Cette année, le Festival d’Annecy n’a pas le temps : il commence un jour plus tôt (un dimanche) et directement avec la projection du premier film de sa compétition officielle : Sirocco et le Royaume des courants d’air, du réalisateur français Benoît Chieux.
Après Tante Hilda !, qu’il avait co-réalisé avec son collaborateur de longue date Jacques-Rémy Girerd, il s’est attelé pendant une dizaine d’années à son premier long métrage « en solo » (appellation difficile tant on sait que le cinéma est un travail d’équipe, encore plus dans l’animation et dans un tel festival où l’on tient toujours à le souligner dans les présentations). Pitché au MIFA (le marché du film d’Annecy) en 2019, le film débarque dans sa version finale dans la Grande Salle de Bonlieu quatre ans plus tard. Et ça, mes cocos, c’était du film d’ouverture (quand t’as vécu Playmobil le film et Les Minions 2, le traumatisme est encore là).

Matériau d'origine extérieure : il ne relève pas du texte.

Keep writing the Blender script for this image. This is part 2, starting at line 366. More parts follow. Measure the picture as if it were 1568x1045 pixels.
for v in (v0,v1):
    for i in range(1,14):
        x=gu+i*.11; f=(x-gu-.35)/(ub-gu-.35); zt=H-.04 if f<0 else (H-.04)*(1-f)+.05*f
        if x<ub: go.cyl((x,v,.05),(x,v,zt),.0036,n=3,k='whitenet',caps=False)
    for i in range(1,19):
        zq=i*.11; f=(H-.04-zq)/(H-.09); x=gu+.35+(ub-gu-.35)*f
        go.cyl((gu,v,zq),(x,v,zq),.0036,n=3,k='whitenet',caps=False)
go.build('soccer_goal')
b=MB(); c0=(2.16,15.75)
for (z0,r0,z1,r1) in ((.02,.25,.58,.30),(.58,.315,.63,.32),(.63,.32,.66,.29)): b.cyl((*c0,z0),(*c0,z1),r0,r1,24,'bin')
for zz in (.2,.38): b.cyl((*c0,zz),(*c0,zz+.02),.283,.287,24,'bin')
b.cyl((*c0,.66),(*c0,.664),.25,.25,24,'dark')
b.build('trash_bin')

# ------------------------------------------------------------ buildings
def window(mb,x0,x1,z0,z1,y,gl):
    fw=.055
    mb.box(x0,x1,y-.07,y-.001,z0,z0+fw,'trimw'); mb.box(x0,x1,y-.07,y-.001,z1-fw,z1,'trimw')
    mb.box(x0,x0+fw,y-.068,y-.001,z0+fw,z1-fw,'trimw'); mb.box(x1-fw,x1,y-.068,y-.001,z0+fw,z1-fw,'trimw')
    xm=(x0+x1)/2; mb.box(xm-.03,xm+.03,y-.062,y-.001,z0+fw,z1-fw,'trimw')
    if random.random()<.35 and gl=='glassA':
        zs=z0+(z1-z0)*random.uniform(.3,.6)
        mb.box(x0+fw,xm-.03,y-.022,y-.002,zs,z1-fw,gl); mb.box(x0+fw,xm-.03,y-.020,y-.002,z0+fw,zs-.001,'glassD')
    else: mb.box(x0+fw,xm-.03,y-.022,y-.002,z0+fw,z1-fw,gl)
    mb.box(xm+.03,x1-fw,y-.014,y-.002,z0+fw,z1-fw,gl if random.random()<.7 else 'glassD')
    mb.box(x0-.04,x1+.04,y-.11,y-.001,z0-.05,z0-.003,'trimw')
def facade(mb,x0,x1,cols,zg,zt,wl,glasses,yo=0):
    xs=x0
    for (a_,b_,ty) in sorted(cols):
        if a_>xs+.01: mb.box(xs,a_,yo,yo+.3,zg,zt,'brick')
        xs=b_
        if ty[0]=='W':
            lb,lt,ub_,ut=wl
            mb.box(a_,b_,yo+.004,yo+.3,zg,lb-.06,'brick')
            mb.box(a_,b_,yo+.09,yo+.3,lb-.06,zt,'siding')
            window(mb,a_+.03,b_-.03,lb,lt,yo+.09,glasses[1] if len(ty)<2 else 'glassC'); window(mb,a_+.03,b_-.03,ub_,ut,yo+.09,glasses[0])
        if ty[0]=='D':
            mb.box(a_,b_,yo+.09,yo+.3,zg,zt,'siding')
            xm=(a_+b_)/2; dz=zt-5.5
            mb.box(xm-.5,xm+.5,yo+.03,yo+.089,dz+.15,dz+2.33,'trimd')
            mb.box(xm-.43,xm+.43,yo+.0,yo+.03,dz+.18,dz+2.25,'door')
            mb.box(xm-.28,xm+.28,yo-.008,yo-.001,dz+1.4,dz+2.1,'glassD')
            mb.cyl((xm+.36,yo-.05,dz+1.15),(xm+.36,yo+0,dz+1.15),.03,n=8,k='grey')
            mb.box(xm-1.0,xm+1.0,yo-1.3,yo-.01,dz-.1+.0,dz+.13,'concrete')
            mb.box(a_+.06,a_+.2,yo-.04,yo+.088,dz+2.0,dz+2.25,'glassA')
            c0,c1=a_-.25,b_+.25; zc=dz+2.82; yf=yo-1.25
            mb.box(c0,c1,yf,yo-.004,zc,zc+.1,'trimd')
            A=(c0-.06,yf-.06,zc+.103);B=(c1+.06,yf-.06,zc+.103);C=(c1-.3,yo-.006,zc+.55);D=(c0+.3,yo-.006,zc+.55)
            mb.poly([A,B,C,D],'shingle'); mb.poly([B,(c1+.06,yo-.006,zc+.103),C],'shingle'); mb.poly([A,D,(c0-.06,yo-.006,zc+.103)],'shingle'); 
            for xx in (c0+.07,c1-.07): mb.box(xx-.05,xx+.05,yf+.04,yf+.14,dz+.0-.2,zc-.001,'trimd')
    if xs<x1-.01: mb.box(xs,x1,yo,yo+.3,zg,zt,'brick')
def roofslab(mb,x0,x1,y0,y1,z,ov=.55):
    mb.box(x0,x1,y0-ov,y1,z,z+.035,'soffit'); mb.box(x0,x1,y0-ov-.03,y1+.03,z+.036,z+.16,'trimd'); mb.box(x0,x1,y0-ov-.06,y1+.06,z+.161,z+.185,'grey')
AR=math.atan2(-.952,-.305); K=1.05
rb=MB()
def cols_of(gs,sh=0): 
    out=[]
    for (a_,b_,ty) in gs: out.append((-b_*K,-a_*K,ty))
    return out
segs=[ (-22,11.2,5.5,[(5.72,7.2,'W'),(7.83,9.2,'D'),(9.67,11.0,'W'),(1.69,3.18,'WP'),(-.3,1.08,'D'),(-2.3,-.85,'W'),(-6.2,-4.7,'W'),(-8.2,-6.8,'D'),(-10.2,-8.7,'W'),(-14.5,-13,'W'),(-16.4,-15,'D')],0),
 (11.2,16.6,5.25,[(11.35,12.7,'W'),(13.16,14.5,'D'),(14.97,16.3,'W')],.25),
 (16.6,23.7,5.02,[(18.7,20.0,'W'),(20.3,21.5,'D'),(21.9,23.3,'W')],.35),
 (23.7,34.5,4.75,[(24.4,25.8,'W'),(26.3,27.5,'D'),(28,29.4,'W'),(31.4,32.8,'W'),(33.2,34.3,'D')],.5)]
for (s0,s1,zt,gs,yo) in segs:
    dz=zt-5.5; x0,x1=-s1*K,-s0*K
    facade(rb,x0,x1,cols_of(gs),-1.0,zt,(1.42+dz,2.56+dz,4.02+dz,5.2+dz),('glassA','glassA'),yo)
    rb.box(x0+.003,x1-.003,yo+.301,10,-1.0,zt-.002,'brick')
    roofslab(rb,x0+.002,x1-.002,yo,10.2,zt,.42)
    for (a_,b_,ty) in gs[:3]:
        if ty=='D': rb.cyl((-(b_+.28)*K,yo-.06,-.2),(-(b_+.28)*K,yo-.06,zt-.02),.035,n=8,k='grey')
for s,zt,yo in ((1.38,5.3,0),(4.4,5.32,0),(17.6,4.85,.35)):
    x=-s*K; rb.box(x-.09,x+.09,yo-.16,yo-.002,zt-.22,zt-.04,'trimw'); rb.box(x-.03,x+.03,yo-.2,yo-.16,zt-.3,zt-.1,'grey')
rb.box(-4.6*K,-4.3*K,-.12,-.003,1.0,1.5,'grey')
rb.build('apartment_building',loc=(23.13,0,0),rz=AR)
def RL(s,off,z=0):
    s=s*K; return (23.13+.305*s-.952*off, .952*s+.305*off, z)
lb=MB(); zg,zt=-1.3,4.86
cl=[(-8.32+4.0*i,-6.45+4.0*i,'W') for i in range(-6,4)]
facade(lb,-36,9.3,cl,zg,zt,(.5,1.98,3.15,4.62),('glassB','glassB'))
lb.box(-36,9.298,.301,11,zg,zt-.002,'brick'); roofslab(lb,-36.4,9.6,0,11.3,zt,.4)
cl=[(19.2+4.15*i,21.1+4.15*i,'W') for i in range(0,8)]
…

Dans Sirocco et le Royaume des courants d’air, Carmen et Juliette, deux sœurs qui aiment un peu se chamailler, sont gardées par Agnès, une amie de leur mère autrice. Elle a passé la nuit à écrire le nouveau tome de sa saga, « Le royaume des courants d’air ». Alors qu’Agnès s’absente le temps d’une sieste, les deux petites filles se retrouvent propulsées dans cet univers de papier… transformées en chats (oui). Elles devront traverser et dompter le monde de Sirocco pour retrouver le chemin vers leur propre monde.
Et si l’univers de fiction que vous avez créé continuait à vivre en dehors de vos propres histoires ? Dans le Royaume des courants d’air, la vie bat son plein en dépit des tempêtes qui menacent. L’ombre de Sirocco, le maître du vent, plane sur l’ensemble des habitants et leur territoire. Benoît Chieux propose un bestiaire un peu chelou, d’un peuple de grenouilles plus ou moins gracieuses à une femme-oiseau chanteuse d’opéra, en passant par une tempête qui prend la forme d’un ballon monstrueux. Une proposition aussi variée que les décors, que ce soit sur terre comme dans les airs. Des cactus gigantesques, des champignons qui flottent dans les airs, un ciel nocturne où des méduses remplacent les étoiles et se font relais de tous les murmures…
Et qu’il fait plaisir de continuer à voir des productions en animation 2D nous transporter à ce point : la seule frustration que l’on peut avoir en regardant Sirocco, c’est d’avoir seulement l’impression d’effleurer ce monde et tous ses possibles. Le dessin est parfois rudimentaire, mais toujours très élégant. Comme Carmen et Juliette, on est soufflés, propulsés dans les airs par le deltaplane rouge de Selma, emmenés d’un bout à l’autre du royaume dans ses épais nuages colorés. Sirocco et le royaume des courants d’air est une incroyable proposition sensorielle, à laquelle se mêle la somptueuse musique de Pablo Pico (également compositeur de la musique de L’Extraordinaire Voyage de Marona d’Anca Damian).
D’abord surprises par l’inconnu, les deux sœurs finissent bien vite par conquérir le Royaume des courants d’air. Car ce monde, elles le connaissent : c’est celui d’une autrice à succès, mais aussi celui de l’amie de leur mère. Quand Sirocco, ce dieu des vents massif au visage dissimulé, tient à rester seul, la petite Juliette termine les répliques de son personnage préféré… Et lui en bouche un coin. Tout dans ce monde fait sens, même ce qui semble être pourtant le plus absurde. Plein d’humour, le film de Benoît Chieux saura séduire le jeune public. Mais il montre surtout à quel point l’animation, mais aussi la littérature jeune public, peut aussi traiter des sujets sensibles comme le deuil et, d’une certaine façon, le consentement (surtout face à un crapaud dégueu qui sera loin de devenir prince charmant). Dans l’animation française, cela faisait un moment que l’on n’avait pas vu une proposition aussi envoutante… alors bon vent à Sirocco, et rendez-vous en décembre dans les salles.
Sirocco et le Royaume des courants d’air, un film de Benoît Chieux. En salles le 13 décembre 2023. Présenté en Compétition officielle au Festival international du film d’animation d’Annecy 2023.